We Want Your (Our) Water

It’s water war time once again — maybe. We’ve reported in the past 18 months on a number of state battles over water resources, while all the time emphasizing the need for a comprehensive Indiana plan to ensure long-term supplies for our citizens and businesses. It’s part of our Indiana Vision 2025 blueprint.

The West and South are the locale of many such skirmishes, but the latest comes from the middle of the country. Namely, it’s the Missouri River and Kansas wanting to “divert” some of the water to irrigate crops in the western part of its state.

Some details, courtesy of the Lawrence Journal-World newspaper:

Missouri Gov. Jay Nixon has asked Kansas Gov. Sam Brownback to back off of a feasibility study of Kansas taking water from the Missouri River to divert to western Kansas.

“The Missouri River is a resource that is vital to Missouri’s way of life and our economy,” Nixon said in a letter to Brownback.

Describing the Missouri River as the “lifeblood” of numerous communities, Nixon said the river provides drinking water and is used to ship goods to markets.
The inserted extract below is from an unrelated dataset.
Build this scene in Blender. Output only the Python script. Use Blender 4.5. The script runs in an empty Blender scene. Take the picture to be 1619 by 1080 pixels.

“We have worked for many years, and fought many legal battles, to ensure the River is managed properly,” Nixon wrote. “Thoughtful and reasoned discussion and cooperation, rather than unilateral plans for massive diversions, must be the guiding forces in planning for the River’s use,” he urged.

Nixon’s letter to Brownback was in response to the Kansas Water Office’s plan to commission a study on a proposal to divert water from the Missouri River and transport that water through canals some 360 miles to irrigate crops in western Kansas.

The so-called Kansas Aqueduct Project has been on the shelf for decades, but has recently been re-emphasized by water officials in Kansas.

Tracy Streeter, director of the Kansas Water Office, said the idea is to divert water at high flow or flood times on the Missouri River. That would help Kansas farmers and alleviate downstream flooding on the Missouri, he said. The water office is the state’s water agency, which conducts water planning and helps make state water policy.

But Nixon said while Missourians have suffered through flooding on the Missouri River, they have also depended on the river during droughts.